== Your objective ==
Repeat the listing in full, exactly as it stands.

** Start **

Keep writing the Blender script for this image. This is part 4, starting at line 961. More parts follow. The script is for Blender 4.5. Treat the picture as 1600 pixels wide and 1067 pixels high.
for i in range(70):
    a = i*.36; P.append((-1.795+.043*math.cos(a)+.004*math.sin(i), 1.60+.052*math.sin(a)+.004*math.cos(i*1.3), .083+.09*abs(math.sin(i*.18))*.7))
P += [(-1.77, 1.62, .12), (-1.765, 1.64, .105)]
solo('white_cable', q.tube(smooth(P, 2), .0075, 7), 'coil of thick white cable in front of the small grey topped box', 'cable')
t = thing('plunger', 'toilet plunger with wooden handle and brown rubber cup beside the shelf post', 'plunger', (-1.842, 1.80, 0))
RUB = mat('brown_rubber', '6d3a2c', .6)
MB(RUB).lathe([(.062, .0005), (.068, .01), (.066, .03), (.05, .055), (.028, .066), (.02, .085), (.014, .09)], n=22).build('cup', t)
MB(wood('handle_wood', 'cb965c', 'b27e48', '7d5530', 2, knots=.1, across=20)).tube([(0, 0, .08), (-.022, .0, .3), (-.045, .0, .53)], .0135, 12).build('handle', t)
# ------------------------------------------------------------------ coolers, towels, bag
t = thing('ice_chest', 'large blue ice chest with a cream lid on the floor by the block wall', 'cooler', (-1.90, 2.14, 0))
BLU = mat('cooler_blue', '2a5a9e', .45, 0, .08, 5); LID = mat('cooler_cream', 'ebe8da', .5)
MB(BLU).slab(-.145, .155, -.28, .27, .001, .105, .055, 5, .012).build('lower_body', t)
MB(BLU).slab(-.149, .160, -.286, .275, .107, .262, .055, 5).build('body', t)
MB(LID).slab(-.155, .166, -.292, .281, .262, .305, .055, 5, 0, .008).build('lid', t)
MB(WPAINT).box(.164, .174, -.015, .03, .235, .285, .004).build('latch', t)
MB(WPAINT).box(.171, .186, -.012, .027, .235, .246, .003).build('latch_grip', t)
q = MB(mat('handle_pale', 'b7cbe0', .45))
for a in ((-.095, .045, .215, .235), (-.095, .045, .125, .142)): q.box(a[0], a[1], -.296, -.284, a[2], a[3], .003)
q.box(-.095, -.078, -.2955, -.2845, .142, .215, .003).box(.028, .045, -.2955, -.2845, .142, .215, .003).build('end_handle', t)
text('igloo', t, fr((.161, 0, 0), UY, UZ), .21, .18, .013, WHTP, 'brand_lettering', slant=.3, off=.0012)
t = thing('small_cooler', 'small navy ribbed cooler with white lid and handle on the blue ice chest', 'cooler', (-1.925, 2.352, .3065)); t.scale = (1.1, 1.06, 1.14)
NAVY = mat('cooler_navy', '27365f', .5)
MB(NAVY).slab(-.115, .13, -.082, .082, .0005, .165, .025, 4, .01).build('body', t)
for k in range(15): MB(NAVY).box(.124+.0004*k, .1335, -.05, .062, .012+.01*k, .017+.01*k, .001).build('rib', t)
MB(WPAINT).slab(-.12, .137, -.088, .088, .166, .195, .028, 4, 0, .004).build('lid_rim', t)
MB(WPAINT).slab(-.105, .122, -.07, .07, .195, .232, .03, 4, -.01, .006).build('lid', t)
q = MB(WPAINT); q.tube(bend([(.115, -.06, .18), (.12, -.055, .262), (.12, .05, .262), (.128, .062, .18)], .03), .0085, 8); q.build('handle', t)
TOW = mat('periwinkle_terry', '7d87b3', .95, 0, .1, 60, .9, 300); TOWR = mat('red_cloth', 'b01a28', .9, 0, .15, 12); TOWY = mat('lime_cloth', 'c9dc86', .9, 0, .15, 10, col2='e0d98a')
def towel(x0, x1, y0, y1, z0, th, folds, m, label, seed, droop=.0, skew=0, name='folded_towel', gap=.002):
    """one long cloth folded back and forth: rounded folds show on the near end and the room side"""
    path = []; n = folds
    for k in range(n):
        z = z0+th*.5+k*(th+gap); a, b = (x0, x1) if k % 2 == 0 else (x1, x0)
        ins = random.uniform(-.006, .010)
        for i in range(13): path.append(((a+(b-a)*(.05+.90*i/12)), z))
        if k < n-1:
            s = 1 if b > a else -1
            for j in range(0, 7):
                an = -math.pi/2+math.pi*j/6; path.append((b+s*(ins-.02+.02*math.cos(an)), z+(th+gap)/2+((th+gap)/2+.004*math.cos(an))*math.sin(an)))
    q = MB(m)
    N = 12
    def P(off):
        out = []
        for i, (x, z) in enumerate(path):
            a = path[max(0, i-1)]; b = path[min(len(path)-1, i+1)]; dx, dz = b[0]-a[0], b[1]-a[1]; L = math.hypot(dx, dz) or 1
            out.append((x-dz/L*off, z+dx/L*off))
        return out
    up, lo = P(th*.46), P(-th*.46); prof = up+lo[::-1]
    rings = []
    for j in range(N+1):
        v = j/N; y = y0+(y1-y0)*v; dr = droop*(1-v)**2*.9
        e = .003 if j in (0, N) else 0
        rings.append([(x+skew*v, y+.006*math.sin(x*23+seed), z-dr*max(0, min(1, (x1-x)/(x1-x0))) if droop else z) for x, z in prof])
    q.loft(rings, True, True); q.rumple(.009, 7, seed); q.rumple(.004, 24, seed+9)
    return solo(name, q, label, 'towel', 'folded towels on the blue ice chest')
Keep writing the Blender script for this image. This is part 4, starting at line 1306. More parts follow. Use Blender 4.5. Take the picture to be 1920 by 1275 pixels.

** End **

== Finished task ==
Keep writing the Blender script for this image. This is part 4, starting at line 961. More parts follow. The script is for Blender 4.5. Treat the picture as 1600 pixels wide and 1067 pixels high.
for i in range(70):
    a = i*.36; P.append((-1.795+.043*math.cos(a)+.004*math.sin(i), 1.60+.052*math.sin(a)+.004*math.cos(i*1.3), .083+.09*abs(math.sin(i*.18))*.7))
P += [(-1.77, 1.62, .12), (-1.765, 1.64, .105)]
solo('white_cable', q.tube(smooth(P, 2), .0075, 7), 'coil of thick white cable in front of the small grey topped box', 'cable')
t = thing('plunger', 'toilet plunger with wooden handle and brown rubber cup beside the shelf post', 'plunger', (-1.842, 1.80, 0))
RUB = mat('brown_rubber', '6d3a2c', .6)
MB(RUB).lathe([(.062, .0005), (.068, .01), (.066, .03), (.05, .055), (.028, .066), (.02, .085), (.014, .09)], n=22).build('cup', t)
MB(wood('handle_wood', 'cb965c', 'b27e48', '7d5530', 2, knots=.1, across=20)).tube([(0, 0, .08), (-.022, .0, .3), (-.045, .0, .53)], .0135, 12).build('handle', t)
# ------------------------------------------------------------------ coolers, towels, bag
t = thing('ice_chest', 'large blue ice chest with a cream lid on the floor by the block wall', 'cooler', (-1.90, 2.14, 0))
BLU = mat('cooler_blue', '2a5a9e', .45, 0, .08, 5); LID = mat('cooler_cream', 'ebe8da', .5)
MB(BLU).slab(-.145, .155, -.28, .27, .001, .105, .055, 5, .012).build('lower_body', t)
MB(BLU).slab(-.149, .160, -.286, .275, .107, .262, .055, 5).build('body', t)
MB(LID).slab(-.155, .166, -.292, .281, .262, .305, .055, 5, 0, .008).build('lid', t)
MB(WPAINT).box(.164, .174, -.015, .03, .235, .285, .004).build('latch', t)
MB(WPAINT).box(.171, .186, -.012, .027, .235, .246, .003).build('latch_grip', t)
q = MB(mat('handle_pale', 'b7cbe0', .45))
for a in ((-.095, .045, .215, .235), (-.095, .045, .125, .142)): q.box(a[0], a[1], -.296, -.284, a[2], a[3], .003)
q.box(-.095, -.078, -.2955, -.2845, .142, .215, .003).box(.028, .045, -.2955, -.2845, .142, .215, .003).build('end_handle', t)
text('igloo', t, fr((.161, 0, 0), UY, UZ), .21, .18, .013, WHTP, 'brand_lettering', slant=.3, off=.0012)
t = thing('small_cooler', 'small navy ribbed cooler with white lid and handle on the blue ice chest', 'cooler', (-1.925, 2.352, .3065)); t.scale = (1.1, 1.06, 1.14)
NAVY = mat('cooler_navy', '27365f', .5)
MB(NAVY).slab(-.115, .13, -.082, .082, .0005, .165, .025, 4, .01).build('body', t)
for k in range(15): MB(NAVY).box(.124+.0004*k, .1335, -.05, .062, .012+.01*k, .017+.01*k, .001).build('rib', t)
MB(WPAINT).slab(-.12, .137, -.088, .088, .166, .195, .028, 4, 0, .004).build('lid_rim', t)
MB(WPAINT).slab(-.105, .122, -.07, .07, .195, .232, .03, 4, -.01, .006).build('lid', t)
q = MB(WPAINT); q.tube(bend([(.115, -.06, .18), (.12, -.055, .262), (.12, .05, .262), (.128, .062, .18)], .03), .0085, 8); q.build('handle', t)
TOW = mat('periwinkle_terry', '7d87b3', .95, 0, .1, 60, .9, 300); TOWR = mat('red_cloth', 'b01a28', .9, 0, .15, 12); TOWY = mat('lime_cloth', 'c9dc86', .9, 0, .15, 10, col2='e0d98a')
def towel(x0, x1, y0, y1, z0, th, folds, m, label, seed, droop=.0, skew=0, name='folded_towel', gap=.002):
    """one long cloth folded back and forth: rounded folds show on the near end and the room side"""
    path = []; n = folds
    for k in range(n):
        z = z0+th*.5+k*(th+gap); a, b = (x0, x1) if k % 2 == 0 else (x1, x0)
        ins = random.uniform(-.006, .010)
        for i in range(13): path.append(((a+(b-a)*(.05+.90*i/12)), z))
        if k < n-1:
            s = 1 if b > a else -1
            for j in range(0, 7):
                an = -math.pi/2+math.pi*j/6; path.append((b+s*(ins-.02+.02*math.cos(an)), z+(th+gap)/2+((th+gap)/2+.004*math.cos(an))*math.sin(an)))
    q = MB(m)
    N = 12
    def P(off):
        out = []
        for i, (x, z) in enumerate(path):
            a = path[max(0, i-1)]; b = path[min(len(path)-1, i+1)]; dx, dz = b[0]-a[0], b[1]-a[1]; L = math.hypot(dx, dz) or 1
            out.append((x-dz/L*off, z+dx/L*off))
        return out
    up, lo = P(th*.46), P(-th*.46); prof = up+lo[::-1]
    rings = []
    for j in range(N+1):
        v = j/N; y = y0+(y1-y0)*v; dr = droop*(1-v)**2*.9
        e = .003 if j in (0, N) else 0
        rings.append([(x+skew*v, y+.006*math.sin(x*23+seed), z-dr*max(0, min(1, (x1-x)/(x1-x0))) if droop else z) for x, z in prof])
    q.loft(rings, True, True); q.rumple(.009, 7, seed); q.rumple(.004, 24, seed+9)
    return solo(name, q, label, 'towel', 'folded towels on the blue ice chest')
Keep writing the Blender script for this image. This is part 4, starting at line 1306. More parts follow. Use Blender 4.5. Take the picture to be 1920 by 1275 pixels.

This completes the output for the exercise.